Last year Ted Gioia penned an interesting piece about the declining proportion of music sales for which newly created music accounts. In considering the matter I am not so sure that, as he tells us, this is no reflection of the quality of that music. (I defer to the scientific finding that—with less timbral variety and pitch content, louder, more repetitive--it is indeed getting worse, a bombastic yet flat sameness helped along by the degree to which, as Gioia himself has had prior occasion to remark, critics have become claqueurs.)
However, I do think he is right to emphasize the way in which the industry's executives have conducted themselves--sticking with the old and familiar as they mine it for whatever additional profits they can and displaying the rankest laziness and cowardice with regard to the hard work, and risk-taking, involved in discovering and cultivating new talent, and new creations. Admittedly the Suits have always done this--as Balzac makes clear in his portrait of the utterly vile Parisian publishing king Dauriat. Yet the tendency to this behavior seems to have just gone on getting more and more extreme across the entire range of the entertainment-industrial complex, from the movies (where every one of the top ten hits at the North American box office last year was a sequel or remake), to TV (where you can barely tell what decade it is from the line-up), to fiction (where the thriller writers whose names you see on the paperback rack are Patterson, Grisham, Clancy, Cussler--just as was the case back in the twentieth century).
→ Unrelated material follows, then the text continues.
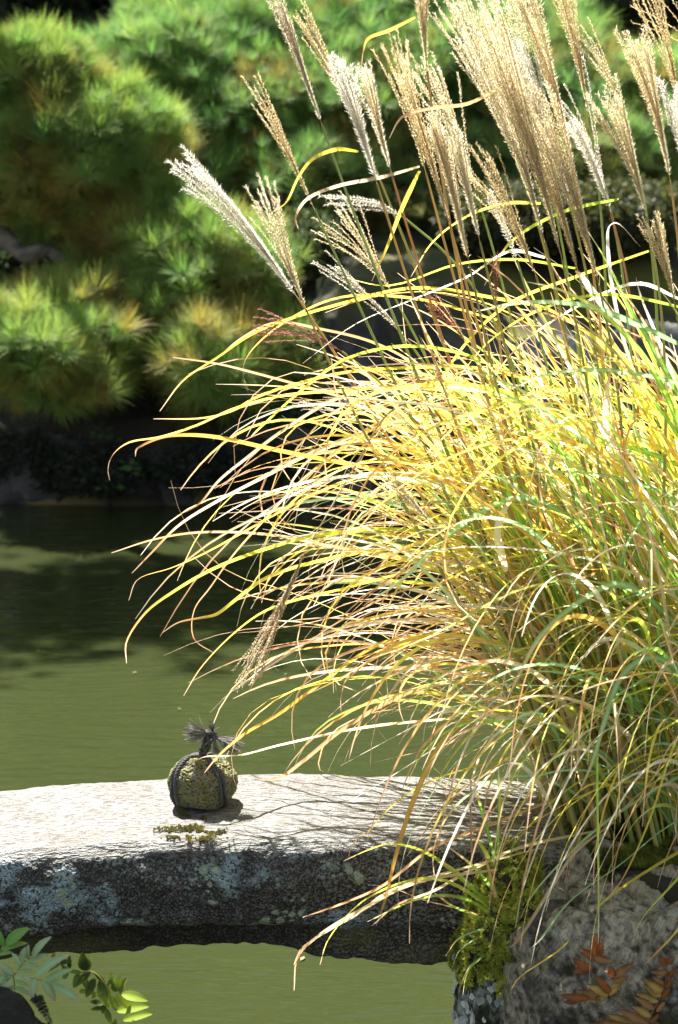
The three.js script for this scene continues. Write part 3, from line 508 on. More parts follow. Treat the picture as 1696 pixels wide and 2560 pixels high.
// blades traced one by one: points, distance at base and tip, width, colour
const traced = [
  [[[1400, 800], [1280, 720], [1150, 690], [960, 665], [784, 703], [600, 763], [500, 828], [425, 878], [370, 950]], 4.5, 4.25, 7, 'yellow'],
  [[[1260, 595], [1180, 580], [1080, 640], [960, 690], [820, 750], [700, 840]], 4.35, 4.3, 9, 'pale'], [[[1150, 740], [960, 690], [800, 685], [700, 720], [600, 790], [562, 850], [575, 912]], 4.45, 4.4, 7, 'orange'],
  [[[1220, 880], [1060, 815], [930, 800], [800, 830], [700, 900], [600, 990], [580, 1010]], 4.3, 4.3, 8, 'lime'], [[[1620, 720], [1400, 680], [1250, 715], [1130, 790], [1040, 900]], 4.25, 4.2, 9, 'lime'],
  [[[1500, 580], [1330, 640], [1180, 700], [1080, 790], [1010, 900], [960, 1040]], 4.4, 4.35, 8, 'yellow'], [[[1330, 620], [1200, 600], [1060, 610], [900, 660], [790, 640]], 4.5, 4.5, 7, 'lime'],
  [[[1568, 690], [1480, 655], [1350, 700], [1200, 800], [1100, 930]], 4.3, 4.25, 9, 'pale'], [[[1250, 470], [1170, 470], [1080, 500], [1000, 560], [950, 640]], 4.4, 4.4, 7, 'yellow'], [[[1430, 460], [1300, 490], [1180, 560], [1120, 660]], 4.35, 4.35, 7, 'lime'],
  [[[1000, 860], [860, 790], [740, 760], [640, 745], [560, 780], [500, 830]], 4.5, 4.45, 6, 'russet'], [[[1010, 980], [800, 920], [620, 870], [500, 840], [400, 826]], 4.5, 4.45, 6, 'russet'],
  [[[1300, 900], [1100, 850], [940, 850], [784, 863], [600, 915], [540, 948], [470, 966], [355, 968]], 4.4, 4.3, 8, 'yellow'],
  [[[1330, 1000], [1150, 930], [960, 895], [784, 903], [650, 915], [540, 945], [450, 985], [370, 1010], [300, 1022], [262, 1050], [250, 1085], [254, 1110]], 4.45, 4.2, 9, 'orange'],
  [[[1350, 1180], [1150, 1130], [960, 1100], [784, 1068], [640, 1040], [500, 1010], [430, 1005], [370, 1012], [320, 1035], [313, 1055]], 4.35, 4.3, 10, 'orange'],
  [[[1250, 1380], [1050, 1320], [900, 1285], [761, 1262], [636, 1237], [465, 1230], [355, 1247], [258, 1278]], 4.5, 4.5, 8, 'russet'],
  [[[1200, 1060], [1000, 1060], [786, 1117], [686, 1162], [586, 1217], [465, 1283], [395, 1313], [320, 1338], [298, 1388]], 4.4, 4.2, 9, 'orange'],
  [[[1200, 1290], [1000, 1230], [850, 1225], [711, 1242], [586, 1278], [486, 1318], [400, 1368], [335, 1418], [293, 1483], [293, 1533]], 4.3, 4.1, 9, 'lime'],
  [[[1080, 960], [900, 980], [736, 1040], [611, 1102], [496, 1162], [410, 1217], [350, 1278], [305, 1325]], 4.5, 4.5, 8, 'tan'],
  [[[900, 880], [760, 930], [640, 1005], [566, 1062], [505, 1112], [460, 1165], [410, 1192]], 4.6, 4.6, 7, 'tan'],
  [[[1100, 1290], [900, 1270], [711, 1303], [611, 1338], [540, 1390], [500, 1420], [465, 1428], [410, 1440], [375, 1463]], 4.35, 4.3, 8, 'yellow'],
  [[[1150, 1320], [960, 1320], [786, 1363], [690, 1385], [611, 1413], [536, 1468], [465, 1543], [425, 1608]], 4.35, 4.2, 8, 'yellow'],
  [[[850, 1000], [720, 1090], [611, 1202], [536, 1287], [486, 1358], [450, 1408], [450, 1478], [496, 1510]], 4.4, 4.3, 7, 'russet'],
  [[[1100, 1470], [900, 1480], [726, 1591], [651, 1646], [566, 1696], [506, 1746], [473, 1786]], 4.35, 4.2, 9, 'orange'],
  [[[1050, 1660], [850, 1680], [651, 1721], [551, 1746], [480, 1748], [456, 1755]], 4.45, 4.25, 9, 'tan'],
  [[[1150, 1560], [950, 1600], [800, 1680], [700, 1760], [640, 1800], [590, 1800]], 4.4, 4.35, 10, 'russet'],
  [[[1400, 1260], [1290, 1180], [1200, 1150], [1100, 1190], [1000, 1270], [930, 1340], [840, 1400]], 4.2, 4.0, 15, 'blue'],
  [[[1560, 1440], [1480, 1370], [1420, 1350], [1340, 1390], [1250, 1470], [1200, 1560], [1170, 1620]], 4.1, 3.9, 16, 'blue'],
  [[[1640, 1640], [1560, 1540], [1500, 1520], [1440, 1560], [1400, 1660], [1370, 1760], [1340, 1830]], 4.0, 3.85, 15, 'blue'],
  [[[1560, 1560], [1440, 1480], [1390, 1480], [1340, 1530], [1270, 1640]], 4.05, 3.9, 11, 'pale'],
  [[[1300, 1720], [1260, 1690], [1180, 1720], [1090, 1800], [1000, 1900], [940, 1980]], 4.1, 3.95, 12, 'orange'],
  [[[1100, 1640], [1020, 1720], [960, 1840], [920, 1960], [890, 2080], [870, 2140]], 4.05, 3.95, 12, 'orange'],
  [[[1090, 1770], [1088, 1850], [1090, 1950], [1092, 2020]], 4.05, 4.02, 10, 'russet'],
  [[[1640, 1700], [1600, 1660], [1560, 1720], [1500, 1900], [1440, 2030], [1400, 2080]], 3.95, 3.8, 15, 'yellow'],
  [[[1700, 1740], [1560, 1800], [1400, 1900], [1300, 1990], [1230, 2070], [1200, 2130]], 4.0, 3.8, 13, 'blue'],
  [[[1720, 1860], [1560, 1900], [1430, 2000], [1320, 2080], [1250, 2170], [1230, 2190]], 3.95, 3.75, 13, 'blue'],
  [[[1700, 1900], [1568, 1970], [1400, 2080], [1300, 2190], [1200, 2260], [1180, 2290]], 3.9, 3.7, 11, 'yellow'],
  [[[1680, 1950], [1600, 2000], [1540, 2060], [1480, 2130], [1460, 2180]], 3.85, 3.75, 12, 'lime'],
  [[[1700, 2080], [1600, 2120], [1540, 2180], [1490, 2230]], 3.75, 3.65, 12, 'yellow'],
  [[[1420, 1900], [1330, 1970], [1270, 2060], [1200, 2170], [1180, 2190]], 4.0, 3.8, 14, 'tan'],
  [[[1380, 1920], [1200, 1960], [1090, 2010], [1000, 2060], [920, 2090], [860, 2140]], 4.05, 3.9, 9, 'tan'],
  [[[1250, 1960], [1060, 2010], [900, 2060], [830, 2110], [760, 2150], [700, 2190], [680, 2230]], 4.0, 3.9, 8, 'tan'],
  [[[1150, 2010], [960, 2040], [840, 2100], [740, 2160], [690, 2210], [680, 2290]], 3.95, 3.9, 9, 'tan'],
  [[[1300, 1840], [1150, 1900], [1000, 1960], [880, 2050], [760, 2100], [700, 2120]], 4.1, 3.98, 9, 'russet'],
  [[[830, 350], [780, 345], [720, 370], [690, 410], [660, 470], [630, 490]], 4.3, 4.25, 8, 'yellow'],
  [[[970, 385], [880, 410], [780, 430], [710, 460], [684, 500], [690, 530]], 4.3, 4.25, 8, 'tan'],
  [[[1160, 200], [1080, 240], [1000, 250], [930, 270], [900, 320]], 4.2, 4.15, 7, 'russet'],
  [[[960, 40], [900, 70], [850, 90], [840, 120], [835, 170]], 4.3, 4.3, 7, 'orange'],
  [[[970, 395], [930, 480], [895, 570], [860, 650]], 4.35, 4.4, 9, 'yellow'],
  [[[1450, 780], [1390, 700], [1345, 640], [1330, 625]], 4.3, 4.25, 17, 'pale'],
  [[[1480, 900], [1440, 780], [1412, 640], [1405, 560], [1408, 525], [1425, 515], [1480, 570]], 4.3, 4.25, 13, 'pale'],
  [[[1568, 900], [1520, 780], [1480, 680], [1470, 640]], 4.35, 4.35, 12, 'pale'],
  [[[1255, 900], [1240, 850], [1228, 825]], 4.25, 4.25, 17, 'pale'],
  [[[1420, 1100], [1400, 960], [1405, 900], [1412, 850]], 4.25, 4.2, 16, 'pale'],
  [[[1170, 1320], [1150, 1230], [1165, 1180], [1195, 1140]], 4.1, 4.05, 18, 'pale'],
  [[[1568, 1240], [1400, 1090], [1250, 960], [1150, 880], [1080, 820], [1020, 790]], 4.3, 4.3, 15, 'blue'],
  [[[1640, 1300], [1450, 1100], [1330, 1000], [1230, 940], [1100, 900], [960, 900], [860, 940]], 4.2, 4.2, 14, 'blue'],
  [[[1568, 1150], [1450, 1110], [1300, 1090], [1150, 1105], [1000, 1100], [900, 1120]], 4.15, 4.1, 11, 'blue'],
  [[[1620, 900], [1480, 865], [1350, 855], [1250, 870], [1180, 900]], 4.15, 4.1, 9, 'blue'],
  [[[1580, 800], [1450, 740], [1350, 705], [1200, 700], [1100, 720]], 4.2, 4.2, 13, 'blue'],
  [[[1640, 1500], [1500, 1250], [1420, 1150], [1300, 1060]], 4.15, 4.15, 17, 'green'],
  [[[1610, 1000], [1520, 820], [1460, 720], [1400, 600], [1350, 520]], 4.25, 4.3, 13, 'green'],
];
traced.forEach(([px, d0, d1, w, pal], i) => {
  const n = px.length, pts = px.map(([x, y], k) => P(x, y, lerp(d0, d1, k / (n - 1)) + 0.03 * Math.sin(k * 1.7 + i)).add(CO));
  single.push(bladeGeo(pts, w * 1.08 / 1115, pal, rg, 0.9 + 0.5 * rg(), n * 4));
});
const FOOT = (r) => { const a = r() * 6.283, q = Math.sqrt(r()); return V(0.85 + 0.38 * q * Math.cos(a), 0.52, -4.42 + 0.27 * q * Math.sin(a)).add(CO); };
const toPx = (w) => { const c = Math.cos(PITCH), sn = Math.sin(PITCH), y = w.y - CAM_Y, f = -w.z * c - y * sn; return [(w.x / f * F + 848) / K, (1280 - (y * c + -w.z * sn) / f * F) / K]; };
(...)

I know the world of music journalism less well than I do those others, but unless it is very different from what prevails in those other areas (where suck-up entertainment reporters write as if they expect every last one of us to grow incontinent with enthusiasm at the announcement of each and every new remake of some classic), I applaud his readiness to criticize the industry. Noteworthy, too, is his sparing a word for what hard times it means for those musicians struggling to "make it," which struggles he acknowledges as meaning something for the culture we live in, and meriting some sympathy--a thing even rarer in our journalism. After all, certainly where print fiction is concerned we almost never see anyone with the standing of Gioia spare a thought for the creatives who have not yet made their names--the default mode instead a sniveling defense of how publishing treats them, and sneers at those who aren't "professionals" yet as worth no one's time, with the "liberal" Guardian and Salon disgracing themselves by publishing particularly nasty pieces of aspiring writer-bashing by the bitter little trolls who had once been slush pile readers. ("The shocking truth about the slush pile" declared the title of the Guardian piece. Rather it was a reminder that we are long past the day when people like Balzac or London could tell the truth about such things in fiction or nonfiction, confirming the not-at-all-shocking truth that their industry, and the media generally, like the society we live in generally, operate by what Carl Sagan called the "Tin Rule": "Suck up to those above you and abuse those below you.") If anything, Gioia's not swimming with this filthy tide merits at least as much applause as his readiness to call out his industry's insiders.